**TASK TO COMPLETE:** Below is a listing; write it out exactly and drop any images from it.

>> BEGIN

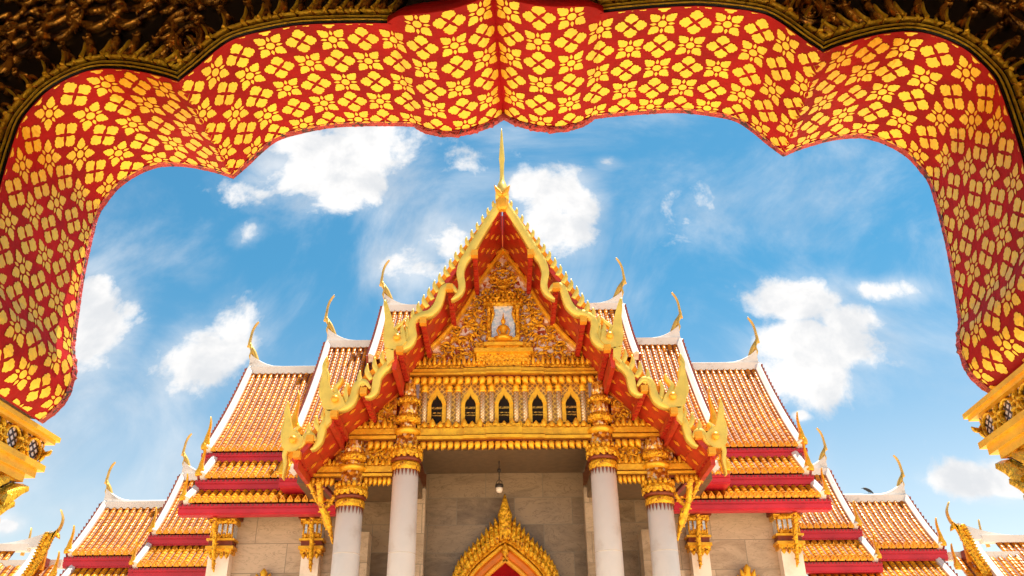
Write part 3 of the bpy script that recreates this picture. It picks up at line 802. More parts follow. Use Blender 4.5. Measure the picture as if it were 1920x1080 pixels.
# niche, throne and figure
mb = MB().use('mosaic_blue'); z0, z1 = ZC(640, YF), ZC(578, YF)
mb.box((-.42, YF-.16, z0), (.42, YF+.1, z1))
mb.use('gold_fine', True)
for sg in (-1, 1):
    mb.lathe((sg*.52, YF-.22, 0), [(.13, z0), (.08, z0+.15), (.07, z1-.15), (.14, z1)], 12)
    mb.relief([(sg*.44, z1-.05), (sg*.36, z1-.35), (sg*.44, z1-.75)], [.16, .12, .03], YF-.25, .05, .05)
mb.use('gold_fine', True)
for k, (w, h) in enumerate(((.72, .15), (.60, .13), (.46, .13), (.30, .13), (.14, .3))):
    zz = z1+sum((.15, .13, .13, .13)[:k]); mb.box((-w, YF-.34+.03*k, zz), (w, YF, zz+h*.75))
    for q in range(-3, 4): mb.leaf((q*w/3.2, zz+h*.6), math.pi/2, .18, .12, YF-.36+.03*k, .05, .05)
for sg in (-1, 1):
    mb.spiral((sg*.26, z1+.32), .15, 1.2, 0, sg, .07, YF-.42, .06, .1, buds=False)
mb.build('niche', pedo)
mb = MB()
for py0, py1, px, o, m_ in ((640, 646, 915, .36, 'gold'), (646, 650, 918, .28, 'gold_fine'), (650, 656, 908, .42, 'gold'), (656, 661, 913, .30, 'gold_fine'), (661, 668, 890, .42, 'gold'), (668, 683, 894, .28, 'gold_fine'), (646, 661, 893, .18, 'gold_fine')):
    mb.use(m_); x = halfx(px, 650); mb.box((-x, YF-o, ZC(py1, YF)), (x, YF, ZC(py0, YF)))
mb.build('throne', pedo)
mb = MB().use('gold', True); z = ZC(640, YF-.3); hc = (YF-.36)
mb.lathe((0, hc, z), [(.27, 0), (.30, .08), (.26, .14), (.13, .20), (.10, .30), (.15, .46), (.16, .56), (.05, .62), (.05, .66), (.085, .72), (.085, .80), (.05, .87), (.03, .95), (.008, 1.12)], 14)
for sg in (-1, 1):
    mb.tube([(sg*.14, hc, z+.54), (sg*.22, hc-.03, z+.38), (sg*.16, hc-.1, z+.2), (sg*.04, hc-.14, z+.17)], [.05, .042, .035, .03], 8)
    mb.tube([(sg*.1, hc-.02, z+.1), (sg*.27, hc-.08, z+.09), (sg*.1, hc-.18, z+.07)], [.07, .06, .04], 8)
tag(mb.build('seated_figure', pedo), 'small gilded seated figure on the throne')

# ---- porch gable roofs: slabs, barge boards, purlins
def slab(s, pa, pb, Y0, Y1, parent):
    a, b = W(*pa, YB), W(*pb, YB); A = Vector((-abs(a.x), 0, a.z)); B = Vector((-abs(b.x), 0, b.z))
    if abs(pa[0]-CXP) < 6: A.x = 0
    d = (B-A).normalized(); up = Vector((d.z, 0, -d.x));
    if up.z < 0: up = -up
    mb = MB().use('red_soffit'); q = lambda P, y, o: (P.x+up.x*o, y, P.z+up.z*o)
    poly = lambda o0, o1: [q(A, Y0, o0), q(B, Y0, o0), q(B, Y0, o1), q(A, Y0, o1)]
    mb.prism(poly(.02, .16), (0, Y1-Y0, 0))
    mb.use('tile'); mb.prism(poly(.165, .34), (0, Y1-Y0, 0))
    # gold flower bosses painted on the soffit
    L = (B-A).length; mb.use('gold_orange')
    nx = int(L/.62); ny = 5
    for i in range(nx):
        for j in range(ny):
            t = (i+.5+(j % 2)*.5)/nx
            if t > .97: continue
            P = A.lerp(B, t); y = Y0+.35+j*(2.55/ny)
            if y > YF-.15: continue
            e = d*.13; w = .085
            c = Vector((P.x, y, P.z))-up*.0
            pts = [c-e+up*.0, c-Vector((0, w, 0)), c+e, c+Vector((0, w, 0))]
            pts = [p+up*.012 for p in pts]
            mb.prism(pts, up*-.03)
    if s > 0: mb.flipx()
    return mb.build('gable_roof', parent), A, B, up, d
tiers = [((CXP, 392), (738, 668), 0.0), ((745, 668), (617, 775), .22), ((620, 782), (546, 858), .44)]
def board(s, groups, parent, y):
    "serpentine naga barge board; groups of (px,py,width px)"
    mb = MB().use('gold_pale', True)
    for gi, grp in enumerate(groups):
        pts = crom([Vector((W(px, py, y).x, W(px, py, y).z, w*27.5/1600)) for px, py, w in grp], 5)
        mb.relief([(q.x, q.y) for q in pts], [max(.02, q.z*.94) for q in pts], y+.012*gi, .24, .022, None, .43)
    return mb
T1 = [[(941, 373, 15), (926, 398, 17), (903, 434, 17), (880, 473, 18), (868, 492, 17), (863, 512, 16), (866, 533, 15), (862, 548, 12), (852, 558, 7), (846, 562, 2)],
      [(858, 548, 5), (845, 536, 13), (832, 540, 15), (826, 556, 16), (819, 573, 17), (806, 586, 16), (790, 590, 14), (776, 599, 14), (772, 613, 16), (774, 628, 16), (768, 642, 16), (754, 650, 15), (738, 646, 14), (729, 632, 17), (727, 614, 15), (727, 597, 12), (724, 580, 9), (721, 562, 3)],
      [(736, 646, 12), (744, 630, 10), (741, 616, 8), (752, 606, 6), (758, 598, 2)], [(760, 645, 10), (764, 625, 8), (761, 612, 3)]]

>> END

**FULL ANSWER:**
Write part 3 of the bpy script that recreates this picture. It picks up at line 802. More parts follow. Use Blender 4.5. Measure the picture as if it were 1920x1080 pixels.
# niche, throne and figure
mb = MB().use('mosaic_blue'); z0, z1 = ZC(640, YF), ZC(578, YF)
mb.box((-.42, YF-.16, z0), (.42, YF+.1, z1))
mb.use('gold_fine', True)
for sg in (-1, 1):
    mb.lathe((sg*.52, YF-.22, 0), [(.13, z0), (.08, z0+.15), (.07, z1-.15), (.14, z1)], 12)
    mb.relief([(sg*.44, z1-.05), (sg*.36, z1-.35), (sg*.44, z1-.75)], [.16, .12, .03], YF-.25, .05, .05)
mb.use('gold_fine', True)
for k, (w, h) in enumerate(((.72, .15), (.60, .13), (.46, .13), (.30, .13), (.14, .3))):
    zz = z1+sum((.15, .13, .13, .13)[:k]); mb.box((-w, YF-.34+.03*k, zz), (w, YF, zz+h*.75))
    for q in range(-3, 4): mb.leaf((q*w/3.2, zz+h*.6), math.pi/2, .18, .12, YF-.36+.03*k, .05, .05)
for sg in (-1, 1):
    mb.spiral((sg*.26, z1+.32), .15, 1.2, 0, sg, .07, YF-.42, .06, .1, buds=False)
mb.build('niche', pedo)
mb = MB()
for py0, py1, px, o, m_ in ((640, 646, 915, .36, 'gold'), (646, 650, 918, .28, 'gold_fine'), (650, 656, 908, .42, 'gold'), (656, 661, 913, .30, 'gold_fine'), (661, 668, 890, .42, 'gold'), (668, 683, 894, .28, 'gold_fine'), (646, 661, 893, .18, 'gold_fine')):
    mb.use(m_); x = halfx(px, 650); mb.box((-x, YF-o, ZC(py1, YF)), (x, YF, ZC(py0, YF)))
mb.build('throne', pedo)
mb = MB().use('gold', True); z = ZC(640, YF-.3); hc = (YF-.36)
mb.lathe((0, hc, z), [(.27, 0), (.30, .08), (.26, .14), (.13, .20), (.10, .30), (.15, .46), (.16, .56), (.05, .62), (.05, .66), (.085, .72), (.085, .80), (.05, .87), (.03, .95), (.008, 1.12)], 14)
for sg in (-1, 1):
    mb.tube([(sg*.14, hc, z+.54), (sg*.22, hc-.03, z+.38), (sg*.16, hc-.1, z+.2), (sg*.04, hc-.14, z+.17)], [.05, .042, .035, .03], 8)
    mb.tube([(sg*.1, hc-.02, z+.1), (sg*.27, hc-.08, z+.09), (sg*.1, hc-.18, z+.07)], [.07, .06, .04], 8)
tag(mb.build('seated_figure', pedo), 'small gilded seated figure on the throne')

# ---- porch gable roofs: slabs, barge boards, purlins
def slab(s, pa, pb, Y0, Y1, parent):
    a, b = W(*pa, YB), W(*pb, YB); A = Vector((-abs(a.x), 0, a.z)); B = Vector((-abs(b.x), 0, b.z))
    if abs(pa[0]-CXP) < 6: A.x = 0
    d = (B-A).normalized(); up = Vector((d.z, 0, -d.x));
    if up.z < 0: up = -up
    mb = MB().use('red_soffit'); q = lambda P, y, o: (P.x+up.x*o, y, P.z+up.z*o)
    poly = lambda o0, o1: [q(A, Y0, o0), q(B, Y0, o0), q(B, Y0, o1), q(A, Y0, o1)]
    mb.prism(poly(.02, .16), (0, Y1-Y0, 0))
    mb.use('tile'); mb.prism(poly(.165, .34), (0, Y1-Y0, 0))
    # gold flower bosses painted on the soffit
    L = (B-A).length; mb.use('gold_orange')
    nx = int(L/.62); ny = 5
    for i in range(nx):
        for j in range(ny):
            t = (i+.5+(j % 2)*.5)/nx
            if t > .97: continue
            P = A.lerp(B, t); y = Y0+.35+j*(2.55/ny)
            if y > YF-.15: continue
            e = d*.13; w = .085
            c = Vector((P.x, y, P.z))-up*.0
            pts = [c-e+up*.0, c-Vector((0, w, 0)), c+e, c+Vector((0, w, 0))]
            pts = [p+up*.012 for p in pts]
            mb.prism(pts, up*-.03)
    if s > 0: mb.flipx()
    return mb.build('gable_roof', parent), A, B, up, d
tiers = [((CXP, 392), (738, 668), 0.0), ((745, 668), (617, 775), .22), ((620, 782), (546, 858), .44)]
def board(s, groups, parent, y):
    "serpentine naga barge board; groups of (px,py,width px)"
    mb = MB().use('gold_pale', True)
    for gi, grp in enumerate(groups):
        pts = crom([Vector((W(px, py, y).x, W(px, py, y).z, w*27.5/1600)) for px, py, w in grp], 5)
        mb.relief([(q.x, q.y) for q in pts], [max(.02, q.z*.94) for q in pts], y+.012*gi, .24, .022, None, .43)
    return mb
T1 = [[(941, 373, 15), (926, 398, 17), (903, 434, 17), (880, 473, 18), (868, 492, 17), (863, 512, 16), (866, 533, 15), (862, 548, 12), (852, 558, 7), (846, 562, 2)],
      [(858, 548, 5), (845, 536, 13), (832, 540, 15), (826, 556, 16), (819, 573, 17), (806, 586, 16), (790, 590, 14), (776, 599, 14), (772, 613, 16), (774, 628, 16), (768, 642, 16), (754, 650, 15), (738, 646, 14), (729, 632, 17), (727, 614, 15), (727, 597, 12), (724, 580, 9), (721, 562, 3)],
      [(736, 646, 12), (744, 630, 10), (741, 616, 8), (752, 606, 6), (758, 598, 2)], [(760, 645, 10), (764, 625, 8), (761, 612, 3)]]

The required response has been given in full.